No mesmo período, a oposição somou 25% do debate. Um dos destaques na plataforma foi a reação do ministro Barroso ao dia 31 de março, reforçando críticas à ditadura militar, após Bolsonaro elogiar presidentes da ditadura e subir o tom contra o STF em cerimônia no Palácio do Planalto.
— Esse tipo de ação coordenada ajuda a manter a base de apoiadores coesa e, ainda, esquenta os motores para as eleições, antecipando argumentos. Vale lembrar que Alexandre de Moraes também é presidente do TSE e tais ataques a sua pessoa hoje constroem um caminho “sólido” para possíveis questionamentos aos resultados das urnas — acrescenta Pedro Bruzzi, da Arquimedes.

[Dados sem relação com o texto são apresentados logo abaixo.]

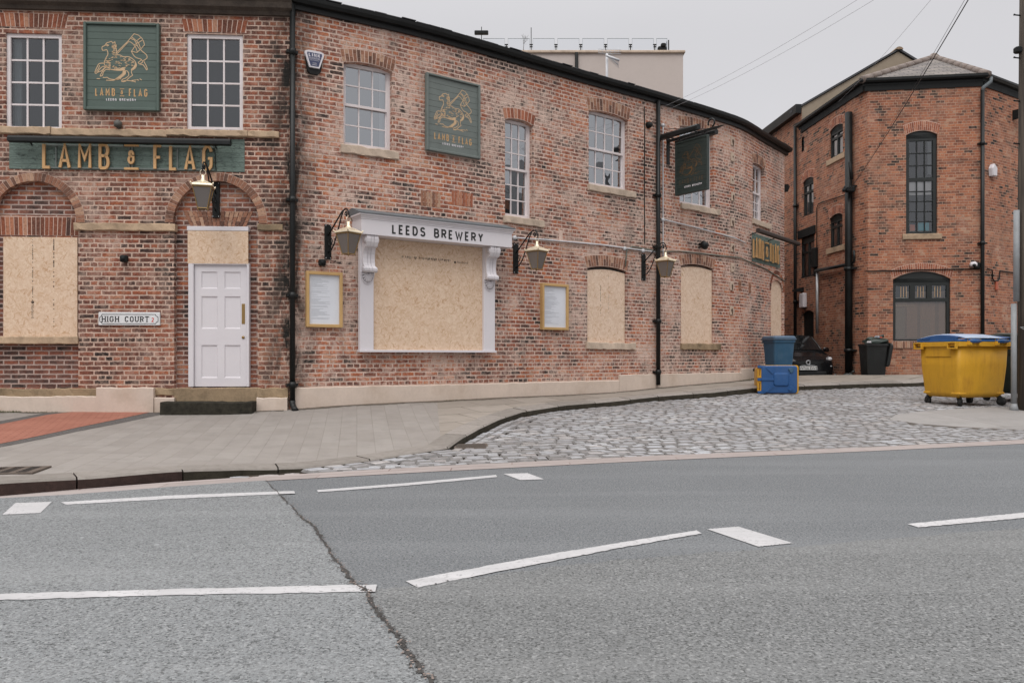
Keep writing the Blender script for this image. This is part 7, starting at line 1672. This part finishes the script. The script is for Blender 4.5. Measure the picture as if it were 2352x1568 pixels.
mb=MB(); z=P3(0,752,14.35).z; mb.tube([(px_-.20,py_-.12,z),(px_,py_-.16,z-.005),(px_+.16,py_-.05,z)],.005,5); mb.tube([(px_-.19,py_-.12,z),(px_-.10,py_-.15,z-.07),(px_+.05,py_-.16,z-.12)],.004,5); mb.build('tie_wire',M_galv,t)
def wire(label,a,b,r,sag,mat):
    a=Vector(a); b=Vector(b); mb=MB(); n=24; mb.tube([a.lerp(b,k/n)-Vector((0,0,sag*4*(k/n)*(1-k/n))) for k in range(n+1)],r,5); tag(mb.build('overhead_wire',mat,None,a),label,'wire','overhead wires')
M_wire=pmat('grey_wire',(.36,.36,.38),.7); M_wireB=pmat('black_wire',(.02,.02,.022),.6)
s,h=PR.sh(1966,437,.4,**kl); q=PR.at(s,.42)
E=lambda px,py,Y: tuple(P3(px,py,Y))
wire('thick black overhead cable rising steeply from the soil stack bracket past the tall window',(q.x,q.y,HC+h),E(2300,-130,9.0),.0075,.10,M_wireB)
wire('thin dark wire running just above the thick overhead cable',(q.x+.05,q.y,HC+h+.1),E(2262,-80,9.5),.003,.08,M_wireB)
s,h=PB.sh(1518,248,.1); q=PB.at(s,.12); wire('upper of two thin grey wires leaving the pub wall above the second downpipe',(q.x,q.y,HC+h),E(2040,-45,11),.0028,.10,M_wire)
s,h=PB.sh(1524,256,.1); q=PB.at(s,.12); wire('lower of two thin grey wires leaving the pub wall above the second downpipe',(q.x,q.y,HC+h),E(2040,-20,11.5),.0028,.10,M_wire)
p=P3(1905,252,26.5); wire('faint wire crossing the sky in front of the tan gable',tuple(p),E(2200,-75,10),.0025,.12,M_wire)
# ------------------------------------------------------------------ drains
def grate(label,M,wd,dp,rows,cols):
    t=thing('drain_cover',label,'drain cover',M); mb=MB(); mb.M=M; mb.bbox(-wd/2,wd/2,-dp/2,dp/2,-.02,.006,.003); mb.build('frame',M_iron,t); mb=MB(); mb.M=M
    for i in range(cols):
        for j in range(rows):
            x=-wd/2+.04+(wd-.08)*(i+.5)/cols; y=-dp/2+.03+(dp-.06)*(j+.5)/rows; a=(wd-.08)/cols*.30; b=(dp-.06)/rows*.40; mb.add([(x-a,y-b,.0075),(x+a,y-b,.0075),(x+a,y+b,.0075),(x-a,y+b,.0075)],[(0,1,2,3)])
    mb.build('slot',M_blkp,t)
M_iron=pmat('rusty_cast_iron',(.105,.082,.066),.75,var=.35,scale=18,metal=.2,bmp=.3)
x,y=gpix(28,1081,pav); grate('rectangular cast iron drain cover in the pavement at the left edge',Matrix.Translation((x,y,HC+pav(x,y)+.006)) @ Matrix.Rotation(math.radians(11),4,'Z'),.52,.46,9,3)
x,y=gully; grate('rusty gully grate in the cobbles beside the dropped kerb corner',Matrix.Translation((x,y,HC+car(x,y)-.002)) @ Matrix.Rotation(math.radians(10),4,'Z') @ Matrix.Rotation(math.radians(3),4,'X'),.46,.34,3,12)
# weeds at the foot of the wall
mb=MB(); rj=random.Random(77)
def weeds(path,pxs,n,hgt):
    for _ in range(n):
        s=path.s_at(rj.uniform(*pxs)); q=path.at(s,.10+rj.random()*.03); z=HC+pav(q.x,q.y)-.005; a=rj.uniform(-.6,.6); h=rj.uniform(.4,1)*hgt; w_=.006
        mb.add([(q.x-w_,q.y,z),(q.x+w_,q.y,z),(q.x+a*h+w_*.3,q.y-rj.uniform(-.3,.5)*h,z+h)],[(0,1,2)])
weeds(PA,(-40,60),160,.05); weeds(PA,(60,140),80,.03); weeds(PB,(1690,1765),150,.05); weeds(PB,(1010,1060),60,.03); weeds(PB,(1400,1690),90,.025)
tag(mb.build('wall_foot_weeds',pmat('moss_and_weeds',(.065,.075,.028),.9,var=.4,scale=20)),'thin mossy weeds along the foot of the pub wall','weeds',None,'stuff')
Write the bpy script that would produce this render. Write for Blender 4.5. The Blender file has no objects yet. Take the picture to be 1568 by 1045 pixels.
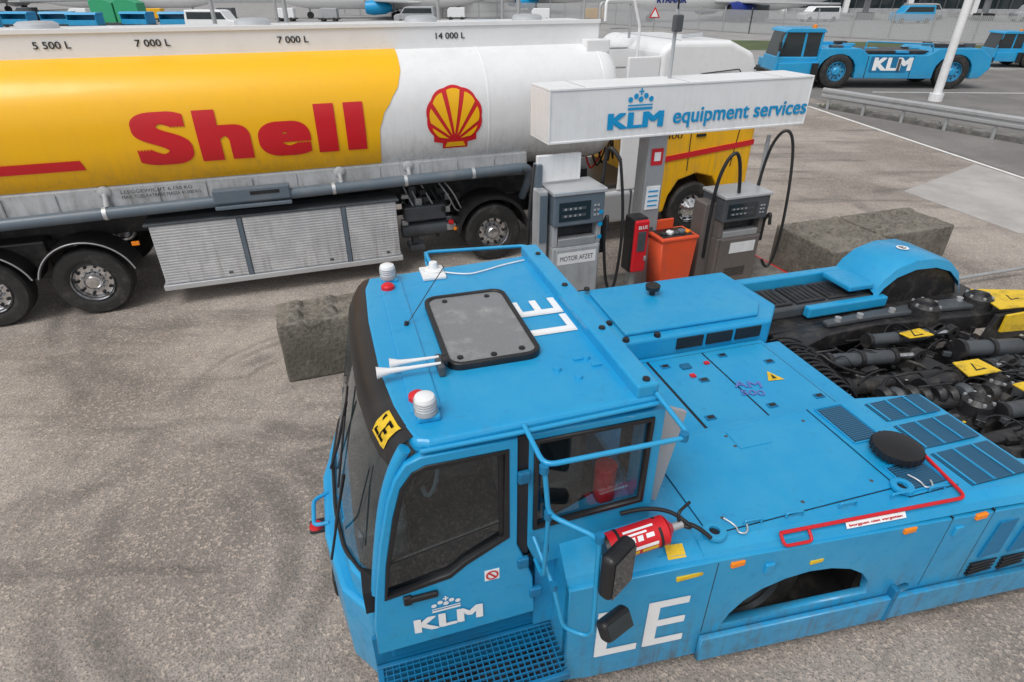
import bpy, bmesh, math, random
from mathutils import Vector, Matrix
random.seed(7)
R=math.radians
sc=bpy.context.scene
sc.view_settings.view_transform='Standard'
sc.view_settings.look='None'
sc.view_settings.exposure=0
COL=sc.collection
# ---------------------------------------------------------------- materials
class NT:
    def __init__(s,name):
        s.m=bpy.data.materials.new(name); s.m.use_nodes=True
        s.t=s.m.node_tree; s.t.nodes.clear()
        s.out=s.t.nodes.new('ShaderNodeOutputMaterial')
    def n(s,typ,props=None,**inp):
        k=s.t.nodes.new('ShaderNode'+typ)
        for a,b in (props or {}).items(): setattr(k,a,b)
        for a,b in inp.items():
            key=int(a[1:]) if (a[0]=='i' and a[1:].isdigit()) else a.replace('_',' ')
            s.set(k.inputs[key],b)
        return k
    def set(s,sock,v):
        if isinstance(v,bpy.types.NodeSocket): s.t.links.new(v,sock)
        elif isinstance(v,bpy.types.Node): s.t.links.new(v.outputs[0],sock)
        else:
            if isinstance(v,(tuple,list)) and len(v)==3 and sock.type=='RGBA': v=(*v,1)
            sock.default_value=v
    def math(s,op,a,b=0.0,clamp=False):
        k=s.t.nodes.new('ShaderNodeMath'); k.operation=op; k.use_clamp=clamp
        s.set(k.inputs[0],a); s.set(k.inputs[1],b); return k.outputs[0]
    def mix(s,f,a,b,mode='MIX'):
        k=s.t.nodes.new('ShaderNodeMix'); k.data_type='RGBA'; k.blend_type=mode
        s.set(k.inputs[0],f); s.set(k.inputs[6],a); s.set(k.inputs[7],b); return k.outputs[2]
    def ss(s,v,lo,hi,a=0.0,b=1.0):
        k=s.t.nodes.new('ShaderNodeMapRange'); k.interpolation_type='SMOOTHSTEP'
        s.set(k.inputs[0],v); k.inputs[1].default_value=lo;k.inputs[2].default_value=hi
        k.inputs[3].default_value=a;k.inputs[4].default_value=b; return k.outputs[0]
    def obj(s):
        return s.n('TexCoord').outputs['Object']
    def noise(s,vec,scale,detail=4,rough=.55):
        return s.n('TexNoise',Vector=vec,Scale=scale,Detail=min(detail,4),Roughness=rough).outputs[0]
    def mapped(s,v,scale,rz=0):
        mp=s.n('Mapping',Vector=v); mp.inputs['Scale'].default_value=scale; mp.inputs['Rotation'].default_value=(0,0,rz); return mp.outputs[0]
    def bsdf(s,**k):
        b=s.n('BsdfPrincipled',**k); s.t.links.new(b.outputs[0],s.out.inputs[0]); return b
def paint(name,c,rough=.4,metal=0.0,dirt=.25,dcol=None,coat=0.0,bump=.0,dscale=2.5,spec=.5,grime=0.0,gz=(0.2,1.9)):
    """grime: vertical run-off streaks + road dirt that increases toward the ground"""
    t=NT(name); v=t.obj()
    n1=t.noise(v,dscale,4,.68); n2=t.noise(v,dscale*14,3,.6)
    dc=dcol or tuple(x*.45+.02 for x in c)
    f=t.math('MULTIPLY',t.ss(n1,.45,.75),dirt)
    f2=t.math('MULTIPLY',t.ss(n2,.55,.75),dirt*.5)
    col=t.mix(f2,t.mix(f,c,dc),dc)
    if grime>0:
        sz=t.n('SeparateXYZ',Vector=v).outputs[2]
        low=t.ss(sz,gz[0],gz[1],1,0.1); st=t.ss(t.noise(t.mapped(v,(9,9,.7)),1.6,4,.7),.42,.72,0,1)
        g_=t.math('MULTIPLY',t.math('MULTIPLY',low,t.math('ADD',st,t.ss(n1,.35,.7,0,.6))),grime,True)
        col=t.mix(g_,col,(.16,.14,.12))
    ro=t.math('ADD',rough,t.math('MULTIPLY',t.math('SUBTRACT',n1,.5),.35))
    b=t.bsdf(Base_Color=col,Roughness=ro,Metallic=metal,Coat_Weight=coat)
    b.inputs['Specular IOR Level'].default_value=spec
    if bump>0:
        bp=t.n('Bump',Strength=bump,Distance=.01,Height=t.noise(v,30,3)); t.t.links.new(bp.outputs[0],b.inputs['Normal'])
    return t.m
def vehpaint(name,c,dc):
    t=NT(name); v=t.obj()
    n1=t.noise(v,1.6,4,.7); n2=t.noise(v,9,4,.7); n3=t.noise(v,70,2,.6)
    sc_=t.noise(t.mapped(v,(2.2,26,5),.35),3,3,.7)
    col=t.mix(t.ss(n1,.32,.72,0,.55),c,dc)
    col=t.mix(t.ss(n2,.55,.78,0,.5),col,tuple(x*.6+.02 for x in c))
    col=t.mix(t.ss(n3,.70,.78,0,.5),col,(.05,.07,.09))
    col=t.mix(t.ss(sc_,.70,.76,0,.35),col,(.35,.5,.6))
    sz=t.n('SeparateXYZ',Vector=v).outputs[2]
    low=t.ss(sz,.12,1.0,1,0); st=t.ss(t.noise(t.mapped(v,(11,11,.8)),1.5,4,.7),.45,.72)
    col=t.mix(t.math('MULTIPLY',low,t.math('ADD',t.math('MULTIPLY',st,.5),t.ss(n2,.4,.7,.12,.4)),True),col,(.10,.105,.10))
    ro=t.math('ADD',.30,t.ss(n2,.35,.75,0,.28))
    b=t.bsdf(Base_Color=col,Roughness=ro,Coat_Weight=.2,Coat_Roughness=.15)
    bp=t.n('Bump',Strength=.25,Distance=.004,Height=n2); t.t.links.new(bp.outputs[0],b.inputs['Normal'])
    return t.m
BLUE=vehpaint('blue_vehicle_paint',(.008,.30,.60),(.045,.36,.60))
BLUED=paint('blue_paint_weathered',(0.004,0.17,0.36),.5,dirt=.6,dcol=(.02,.06,.1))
WHITE=paint('white_paint',(.8,.81,.82),.32,dirt=.15,dcol=(.5,.5,.48),coat=.25)
WHITET=paint('white_tank_paint',(.8,.81,.82),.32,dirt=.15,dcol=(.55,.55,.53),coat=.25,grime=.35,gz=(1.4,2.6))
WHITED=paint('white_sign_panel',(.80,.81,.82),.35,dirt=.15,dcol=(.55,.55,.5),grime=.12,gz=(2.3,3.4))
DECALW=paint('white_decal',(.85,.86,.87),.5,dirt=.3,dcol=(.4,.5,.55))
YEL=paint('yellow_tank_paint',(.93,.49,.0),.38,dirt=.12,dcol=(.75,.36,.01),coat=.12,grime=.22,gz=(1.6,2.5))
YELP=paint('yellow_plate',(.78,.52,.02),.5,dirt=.6,dcol=(.15,.11,.03),dscale=8)
RED=paint('red_paint',(.62,.012,.02),.35,dirt=.15)
REDO=paint('orange_red_bin',(.78,.09,.025),.45,dirt=.35,grime=.35,gz=(.1,1.1))
BLACK=paint('black_plastic',(.012,.012,.014),.45,dirt=.4,dcol=(.05,.048,.045))
DARK=paint('dark_machinery',(.018,.018,.02),.42,dirt=.7,dcol=(.085,.077,.066),dscale=6,bump=.4)
GREYD=paint('dark_grey_paint',(.07,.08,.09),.45,dirt=.5,dcol=(.03,.03,.03))
SLATE=paint('slate_grey_pipe',(.11,.145,.18),.4,dirt=.4,dcol=(.22,.22,.22))
GREY=paint('grey_paint',(.38,.40,.42),.45,dirt=.35,grime=.4,gz=(.1,1.8))
VAL=paint('tank_valance_paint',(.5,.52,.54),.4,dirt=.35,grime=.6,gz=(1.3,2.1))
GALV=paint('galvanised_steel',(.46,.47,.48),.42,metal=.5,dirt=.35)
ALU=paint('brushed_aluminium',(.62,.64,.66),.38,metal=.55,dirt=.2)
CHROME=paint('polished_rim',(.75,.76,.78),.18,metal=.95,dirt=.45,dcol=(.15,.13,.11),dscale=20)
TYRE=paint('tyre_rubber',(.018,.018,.018),.75,dirt=.7,dcol=(.08,.073,.066),dscale=6)
ORANGE=paint('amber_reflector',(.9,.25,.01),.25,dirt=0)
GREEN=paint('green_cover',(.03,.35,.16),.5,dirt=.2)
MAGENTA=paint('purple_ink',(.12,.18,.5),.5,dirt=.2)
BRICKR=paint('brown_grey_panel',(.18,.16,.15),.4,dirt=.4,metal=.3,grime=.3,gz=(.1,1.5))
SKYBL=paint('light_blue_logo',(0.0,.30,.62),.4,dirt=0)
NAVY=paint('navy_livery',(.01,.03,.2),.3,dirt=0)
def concrete(name,c,moss=.5):
    t=NT(name); v=t.obj()
    n1=t.noise(v,2.2,4,.75); n2=t.noise(v,18,4,.7)
    col=t.mix(t.ss(n1,.38,.68),tuple(x*.5 for x in c),c)
    col=t.mix(t.math('MULTIPLY',t.ss(n2,.5,.7),moss),col,(.06,.058,.042))
    sz=t.n('SeparateXYZ',Vector=v).outputs[2]
    col=t.mix(t.math('MULTIPLY',t.ss(sz,.25,.9,0,.55),t.ss(n2,.42,.6)),col,(.34,.31,.26))
    b=t.bsdf(Base_Color=col,Roughness=.9)
    bp=t.n('Bump',Strength=.9,Distance=.04,Height=n2); t.t.links.new(bp.outputs[0],b.inputs['Normal'])
    return t.m
CONC=concrete('weathered_concrete',(.23,.21,.175),.6)
CONCK=concrete('kerb_concrete',(.27,.26,.24),.2)
def glass(name,tint,base=.05):
    t=NT(name)
    tr=t.n('BsdfTransparent',Color=(*tint,1)); g=t.n('BsdfGlossy',Color=(.9,.95,1,1),Roughness=.03)
    lw=t.n('LayerWeight',Blend=.5)
    f=t.math('ADD',t.math('MULTIPLY',t.math('POWER',lw.outputs['Facing'],4.0),.8),base,True)
    m=t.n('MixShader'); t.set(m.inputs[0],f); t.t.links.new(tr.outputs[0],m.inputs[1]); t.t.links.new(g.outputs[0],m.inputs[2])
    t.t.links.new(m.outputs[0],t.out.inputs[0]); return t.m
GLASS=glass('cab_glass',(.62,.70,.70),.10)
GLASSD=paint('dark_glass',(.02,.03,.035),.06,dirt=.05,spec=.8)
HATCH=paint('smoked_acrylic',(.20,.205,.21),.22,dirt=.7,dcol=(.36,.36,.35),dscale=5)
def perf(name,c,hole,scale):
    t=NT(name); v=t.obj()
    sp=t.n('SeparateXYZ',Vector=v)
    w=lambda o: t.math('SINE',t.math('MULTIPLY',o,scale))
    p=t.math('ABSOLUTE',t.math('MULTIPLY',w(sp.outputs[0]),w(sp.outputs[1])))
    col=t.mix(t.ss(p,.2,.4),c,hole)
    t.bsdf(Base_Color=col,Roughness=.5); return t.m
PERF=perf('perforated_grille',(.02,.18,.36),(.010,.014,.018),150)
def ribbed(name):
    t=NT(name); v=t.obj(); sp=t.n('SeparateXYZ',Vector=v)
    s_=t.math('SINE',t.math('MULTIPLY',sp.outputs[2],150))
    n=t.noise(v,3,4,.7); st=t.noise(t.mapped(v,(7,7,.6)),2,4,.7)
    col=t.mix(t.ss(n,.4,.7),(.52,.53,.55),(.66,.67,.68))
    col=t.mix(t.ss(s_,-.9,-.3,.35,0),col,(.2,.2,.2))
    col=t.mix(t.math('MULTIPLY',t.ss(st,.45,.75),t.ss(sp.outputs[2],.3,1.4,.55,.12)),col,(.2,.18,.16))
    b=t.bsdf(Base_Color=col,Roughness=.45,Metallic=.2)
    bp=t.n('Bump',Strength=.35,Distance=.006,Height=s_); t.t.links.new(bp.outputs[0],b.inputs['Normal']); return t.m
RIB=ribbed('ribbed_aluminium')
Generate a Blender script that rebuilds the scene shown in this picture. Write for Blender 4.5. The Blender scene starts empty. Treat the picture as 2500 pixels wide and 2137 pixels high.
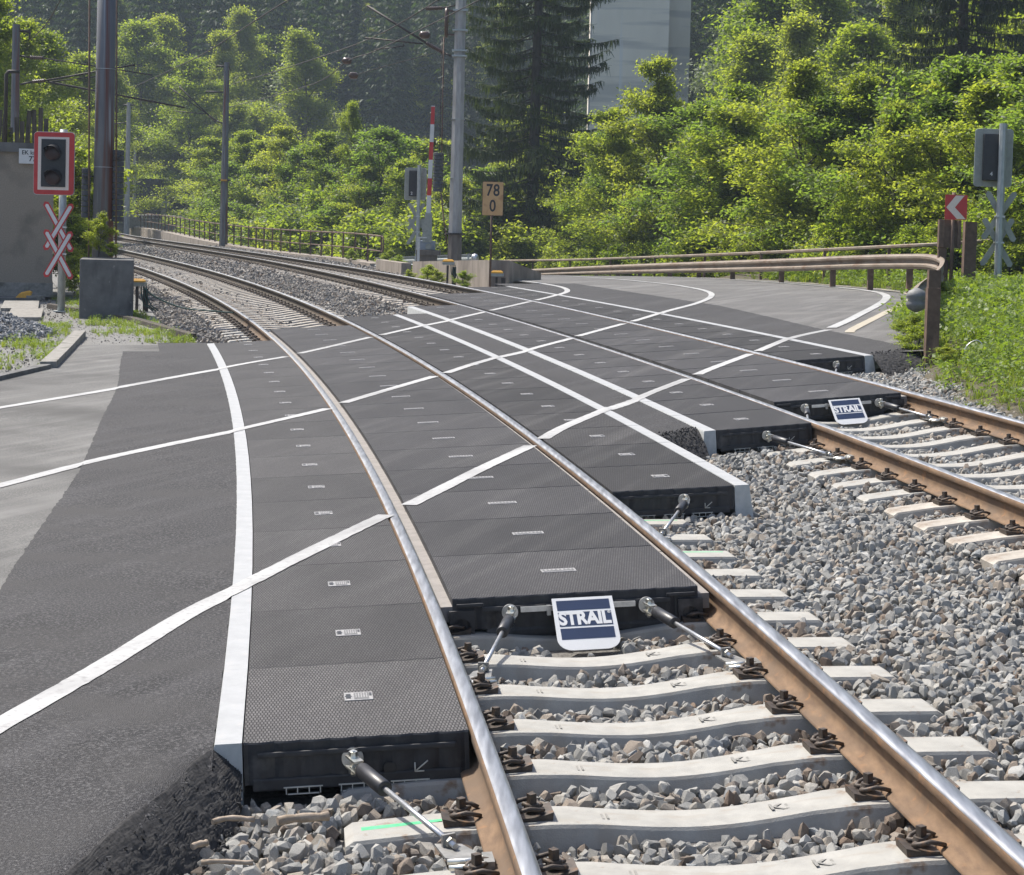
import bpy, bmesh, math, random
import numpy as np
from mathutils import noise as mnoise
from mathutils import Vector, Matrix, Quaternion
R = math.radians
scn = bpy.context.scene
col = scn.collection
# ------------------------------------------------------------------ camera
F, PX, PY, PIT, ROL, CH = 4666.36, 1250.0, 757.046, 0.047352, 0.0266932, 1.95587   # lens in pixels of a 2500 px wide frame
cd = bpy.data.cameras.new('camera')
cam = bpy.data.objects.new('camera', cd)
col.objects.link(cam)
cd.sensor_fit = 'HORIZONTAL'
cd.sensor_width = 36.0
cd.lens = 36.0 * F / 2500.0
cd.shift_x = 0.0
cd.shift_y = (PY - 1068.5) / 2500.0
cd.clip_start = 0.1
cd.clip_end = 3000.0
_r = Vector((1, 0, 0)); _u = Vector((0, math.sin(PIT), math.cos(PIT))); _f = Vector((0, math.cos(PIT), -math.sin(PIT)))
_R = math.cos(ROL) * _r + math.sin(ROL) * _u
_U = -math.sin(ROL) * _r + math.cos(ROL) * _u
cam.matrix_world = Matrix(((_R.x, _U.x, -_f.x, 0), (_R.y, _U.y, -_f.y, 0), (_R.z, _U.z, -_f.z, CH), (0, 0, 0, 1)))
scn.camera = cam
# ------------------------------------------------------------------ sky and sun
SUN_AZ, SUN_EL = -50.0, 55.0            # azimuth counted from +Y towards +X
world = bpy.data.worlds.new("World")
scn.world = world
world.use_nodes = True
wn = world.node_tree
sky = wn.nodes.new('ShaderNodeTexSky')
sky.sky_type = 'NISHITA'
sky.sun_disc = False
sky.sun_elevation = R(SUN_EL)
sky.sun_rotation = R(SUN_AZ % 360)
bg = wn.nodes['Background']
bg.inputs['Strength'].default_value = 0.15
sky.dust_density = 2.5
sky.ozone_density = 0.5
sky.air_density = 0.8
wn.links.new(sky.outputs['Color'], bg.inputs['Color'])
sd = bpy.data.lights.new('sun', 'SUN')
sun = bpy.data.objects.new('sun', sd)
col.objects.link(sun)
sd.energy = 4.4
sd.angle = R(0.53)
sd.color = (1.0, 0.95, 0.87)
SUNV = Vector((math.sin(R(SUN_AZ)) * math.cos(R(SUN_EL)), math.cos(R(SUN_AZ)) * math.cos(R(SUN_EL)), math.sin(R(SUN_EL))))
sun.rotation_euler = SUNV.to_track_quat('Z', 'Y').to_euler()
sun.location = (-20, 20, 60)
scn.view_settings.view_transform = 'Standard'
scn.view_settings.look = 'None'
scn.view_settings.exposure = 0.72
scn.view_settings.gamma = 1.0
scn.cycles.max_bounces = 8
scn.cycles.transparent_max_bounces = 8
scn.cycles.volume_bounces = 0
scn.cycles.use_denoising = True
# ------------------------------------------------------------------ where things are
def ray(px, py):
    c, s = math.cos(ROL), math.sin(ROL)
    u, v = px - PX, py - PY
    uu = u * c + v * s
    vv = -u * s + v * c
    x, z = uu / F, -vv / F
    return Vector((x, math.cos(PIT) + z * math.sin(PIT), -math.sin(PIT) + z * math.cos(PIT)))
def at(px, py, Y):
    d = ray(px, py)
    return Vector((0, 0, CH)) + d * (Y / d.y)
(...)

Na sexta-feira, Fachin afirmou que a Justiça Eleitoral está sob ataque e a democracia ameaçada. Sem citar nomes, o ministro declarou que não vai “aguçar o circo de narrativas conspiratórias das redes sociais”, numa referência às acusações de fraudes, sem provas, envolvendo o sistema eletrônico de votação. A declaração ocorreu após Bolsonaro voltar a colocar em dúvida a segurança das urnas eletrônicas.
A escalada de ataques contra instituições e os ministros nas redes coincide com mudanças de regras anunciadas pelo YouTube na semana passada para conter desinformação sobre o processo eleitoral. Pela nova regra, ficam proibidos vídeos com conteúdo enganoso afirmando que houve fraude nas eleições de 2018, além de alegações falsas de que os votos foram adulterados.
Um estudo do pesquisador Marcelo Alves, do Departamento de Comunicação da PUC-Rio, divulgado pelo jornal “Folha de S. Paulo” e pelo colunista Merval Pereira, apontou que o YouTube mantém no ar ao menos 1.701 vídeos com ataques ao sistema eleitoral e falsas acusações contra as urnas eletrônicas, com 67,7 milhões de visualizações.
Apesar da mudança de regra, a remoção desses conteúdos é lenta. A demora é explicada pelo fato de a maior parte dos vídeos que violam regras do YouTube ser detectada pela primeira vez por meio de sistemas automatizados. A avaliação interna é que o processo vai se aperfeiçoar com o tempo.